Scenes as source code
● ● ● ● ●

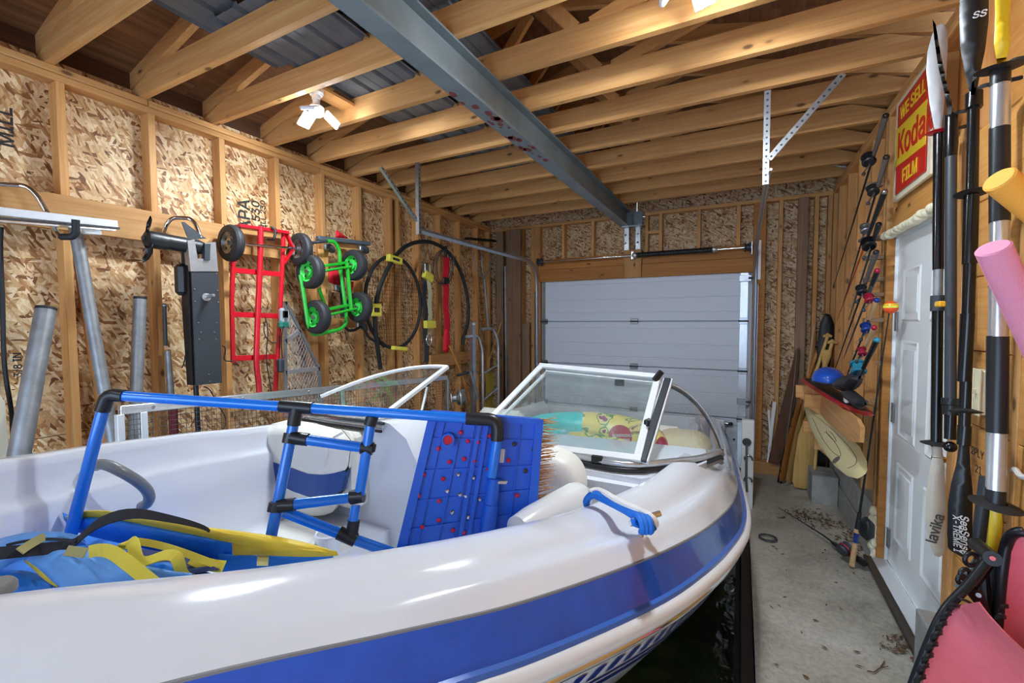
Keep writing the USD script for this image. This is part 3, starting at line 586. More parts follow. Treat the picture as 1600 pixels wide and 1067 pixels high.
def deckp(y):
    a, b, c, d = max(float(wi(y)), 0) if y > -.3 else 0.0, float(zi(y)), max(float(wr(y))-.05, .0), float(zs(y))
    o = [(a, b-.03), (a+.004, b-.008), (a+.016, b)] if a+.02 < c else [(0, b), (0, b), (0, b)]
    a2 = o[-1][0]
    for u in (.1, .2, .3, .4, .47, .54, .61, .68, .75, .82, .88, .94, 1.0): o.append((a2+(c-a2)*u, b-(b-d)*u**2.0+min(1, max(0, (y-.3)/1.0))*(.014*math.exp(-((u-.80)/.10)**2)-.014*math.exp(-((u-.55)/.12)**2))))
    return o
ysd = BOW[BOW < 5.31]
part(bt, 'deck', MB().grid(strip(deckp, ysd)), 'gelcoat', smooth=50)
part(bt, 'stripe_edge', MB().grid(strip(lambda y: [(max(float(wr(y))-.05, 0), float(zs(y))), (max(float(wr(y))-.046, 0), float(zs(y))-.001), (max(float(wr(y))-.045, 0), float(zs(y))-.005)])), 'grey_trim', smooth=50)
part(bt, 'side_stripe', MB().grid(strip(lambda y: [(max(float(wr(y))-.045+.029*u, 0), (float(zs(y))-.005)*(1-u)+(float(zb(y)))*u) for u in (0, .33, .66, 1)])), 'gelcoat_blue', smooth=50)
part(bt, 'stripe_trim', MB().grid(strip(lambda y: [(max(float(wr(y))-.016, 0), float(zb(y))), (max(float(wr(y))-.004, 0), float(zb(y))-.003), (max(float(wr(y))-.002, 0), float(zb(y))-.014)])), 'blue_trim', smooth=50)
part(bt, 'rub_rail', MB().grid(strip(lambda y: [(max(float(wr(y))-.004+.022*math.sin(t), 0), float(zb(y))-.014-.045*(1-math.cos(t))/2) for t in np.linspace(0, PI, 8)])), 'rub_white', smooth=50)
part(bt, 'rub_rail_insert', MB().grid(strip(lambda y: [(max(float(wr(y))-.006+.012*math.sin(t), 0), float(zb(y))-.060-.022*(1-math.cos(t))/2) for t in np.linspace(0, PI, 6)])), 'chrome', smooth=50)
def hullp(y, offs):
    w, z = float(wr(y)), float(zb(y)); rise = 1.0/(1+math.exp(-(y-.15)*3.0))
    keel = np.interp(y, [-.5, -.3, 0, .5, 1.1, 2, 5.3], [.98, .70, .42, .08, -.25, -.5, -.62])
    o = []
    for k, (dw, dz) in enumerate(offs):
        zz = max(z-dz, keel+.02*(len(offs)-k)/len(offs)); f = max(0, min(1, (zz-keel)/(z-keel+1e-6)))
        o.append((max(w-dw*(.4+.6*rise), 0)*min(1, (f*1.9)**.75) if dz > .3 else max(w-dw, 0), zz))
    return o
HO = [(.012, .080), (.018, .09), (.035, .13), (.055, .17), (.10, .23), (.17, .32), (.27, .44), (.38, .58), (.52, .75), (.8, .95), (1.15, 1.12)]
part(bt, 'hull', MB().grid(strip(lambda y: hullp(y, HO)+[(0.0, float(np.interp(y, [-.5, -.3, 0, .5, 1.1, 2, 5.3], [.98, .70, .42, .08, -.25, -.5, -.62])))])), 'gelcoat', smooth=45)
for nm, d0, d1, m in (('hull_stripe', .152, .160, 'hull_graphic'), ('hull_stripe', .172, .198, 'hull_graphic')):
    f = lambda d: np.interp(d, [a for _, a in HO], [a for a, _ in HO])-.0025
    part(bt, nm, MB().grid(strip(lambda y: [(max(float(wr(y))-f(d), 0), float(zb(y))-d) for d in np.linspace(d0, d1, 3)], BOW[BOW > -.2])), m, smooth=50)
# slanted blocks of the blue side graphic, both sides
for k in range(13):
    y = .75+.062*k
    for sgn in (1, -1):
        q = []
        for yy, d in ((y, .140), (y+.03, .140), (y+.055, .108), (y+.025, .108)):
            q.append((BC+sgn*(float(wr(yy))-np.interp(d, [a for _, a in HO], [a for a, _ in HO])+.0035), yy, float(zb(yy))-d))
        part(bt, 'side_graphic', MB().add(q, [[0, 1, 2, 3]] if sgn > 0 else [[3, 2, 1, 0]]), 'hull_graphic', smooth=False)
part(bt, 'transom', MB().ext([(-1.16, .42), (1.16, .42), (1.15, -.1), (.9, -.45), (0, -.62), (-.9, -.45), (-1.15, -.1)], (BC, 5.3, 0), (1, 0, 0), (0, 0, 1), .04), 'gelcoat', smooth=False)
part(bt, 'transom', MB().bx(BC-1.16, BC+1.16, 5.24, 5.3, .3, .48, ch=.01), 'gelcoat', smooth=False)
# inner liner of bow and cockpit
SEAT = .49
def linerp(y):
    w, z = max(float(wi(y)), 0) if y > -.3 else 0, float(zi(y)); c = lambda v: max(v, 0.0)
    o = [(w, z-.03), (c(w-.008), z-.10), (c(w-.03), z-.125), (c(w-.045), z-.14), (c(w-.06), z-.25), (c(w-.10), SEAT+.06), (c(w-.15), SEAT-.01)]
    s = .30 if y < 1.75 else w-.16
    if y < .28: o += [(c(w-.2)*.5, SEAT-.01), (c(w-.2)*.3, SEAT-.01), (0, SEAT-.01)]
    else: o += [(c(min(s+.01, w-.16)), SEAT-.015), (c(min(s, w-.17)), .34), (0, .33)]
    return o
part(bt, 'cockpit_liner', MB().grid(strip(linerp, BOW[(BOW > -.3) & (BOW < 5.3)])[:, ::-1]), 'gelcoat', smooth=40)
# pillow: an outline in a plane, puffed up
def pillow(poly, o, u, v, h, edge=.06, step=.03, back=.3, wob=0.0, seed=0, field=None):
    from shapely.geometry import Polygon, Point
    from shapely import points as spts, contains, distance
    from scipy.spatial import Delaunay
    P = Polygon(poly).buffer(0); L = P.exterior.length; n = max(24, int(L/step))
    bd = np.array([P.exterior.interpolate(k*L/n).coords[0] for k in range(n)])
    x0, y0, x1, y1 = P.bounds; gx, gy = np.meshgrid(np.arange(x0, x1, step), np.arange(y0, y1, step)); q = np.c_[gx.ravel(), gy.ravel()]
    q = q[contains(P.buffer(-step*.5), spts(q))]; pts = np.vstack([bd, q]); tri = Delaunay(pts).simplices
    tri = tri[contains(P.buffer(1e-6), spts(pts[tri].mean(1)))]
    a = pts[tri]; ar = (a[:, 1, 0]-a[:, 0, 0])*(a[:, 2, 1]-a[:, 0, 1])-(a[:, 1, 1]-a[:, 0, 1])*(a[:, 2, 0]-a[:, 0, 0])
    tri[ar < 0] = tri[ar < 0][:, ::-1]; tri = tri[np.abs(ar) > 1e-9]
    FP = P if field is None else Polygon(field).buffer(0)
    d = np.minimum(distance(spts(pts), FP.exterior)/edge, 1)
    if field is None: d[:n] = 0
    elif True: d = np.where(contains(FP, spts(pts)), d, 0)
    z = h*np.sqrt(np.maximum(0, 1-(1-d)**2))
    if wob: z = z+wob*d*(meshkit.fbm(np.c_[pts*11, np.full(len(pts), seed)], 3)-.5)
    zb_ = -back*z
    if field is None: zb_[:n] = 0
    else: zb_ -= .004
    u, v = unit(u), unit(v); w = np.cross(u, v); o = np.asarray(o, float); k = len(pts)
    V = np.vstack([o+pts[:, :1]*u+pts[:, 1:]*v+z[:, None]*w, o+pts[:, :1]*u+pts[:, 1:]*v+zb_[:, None]*w])
    return MB().add(V, np.vstack([tri, tri[:, ::-1]+k]))
def plane_poly(pix, u=None, v=None, **pl):
    """pixel outline on a plane X=, Y= or Z= -> (2d outline, origin, u, v), the plane's normal towards the viewer"""
    q = np.array([at(x, y, **pl) for x, y in pix]); o = q.mean(0)
    if 'X' in pl: u, v = ((0, -1, 0), (0, 0, 1)) if pl['X'] > 0 else ((0, 1, 0), (0, 0, 1))
    elif 'Y' in pl: u, v = (1, 0, 0), (0, 0, 1)
    else: u, v = (1, 0, 0), (0, 1, 0)
    u, v = np.asarray(u, float), np.asarray(v, float); return np.c_[(q-o)@u, (q-o)@v], o, u, v
# bow seat cushions
for s in (1, -1):
    e = [(.33, 1.52), (.33, .62), (.26, .34)]+[(float(wi(y))-.12, y) for y in np.linspace(.36, 1.52, 10)]
    part(bt, 'seat_cushion', pillow([(s*a, b) for a, b in e], (BC, 0, SEAT-.012), (1, 0, 0), (0, 1, 0), .07, .05, .04, back=0), 'vinyl', smooth=50)
    part(bt, 'seat_insert', pillow([(s*a, b) for a, b in ((.37, .72), (.58, .72), (.60, .80), (.37, .80))], (BC, 0, SEAT+.052), (1, 0, 0), (0, 1, 0), .012, .02, .03, back=0), 'vinyl_blue', smooth=50)
    p_ = [(BC+s*.40, 1.50), (BC+s*.34, 1.40), (BC+s*.33, .7)]
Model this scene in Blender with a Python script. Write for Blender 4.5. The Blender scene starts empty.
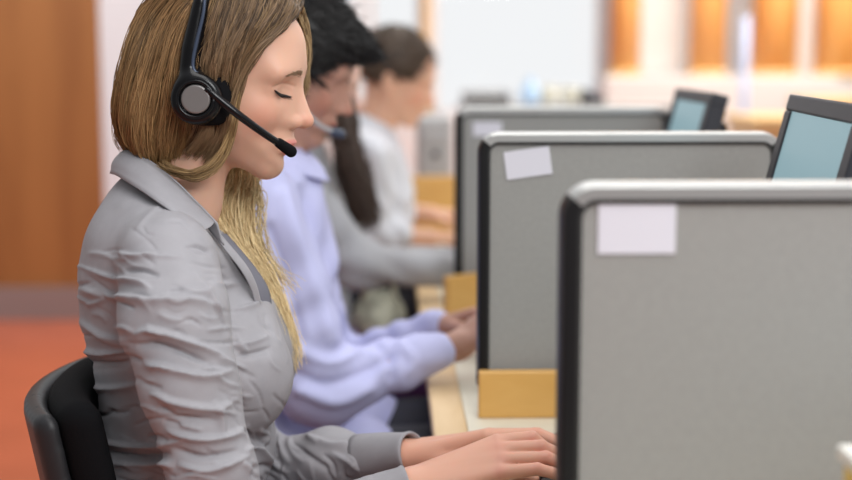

● ● ● ● ●

## [TASK DESCRIPTION]
In the entries above, find each line with the word "this" and copy it.

## [EXPECTED ANSWER]
Keep writing the USD script for this image. This is part 3, starting at line 586. More parts follow. Treat the picture as 1600 pixels wide and 1067 pixels high.
Model this scene in Blender with a Python script. Write for Blender 4.5. The Blender scene starts empty.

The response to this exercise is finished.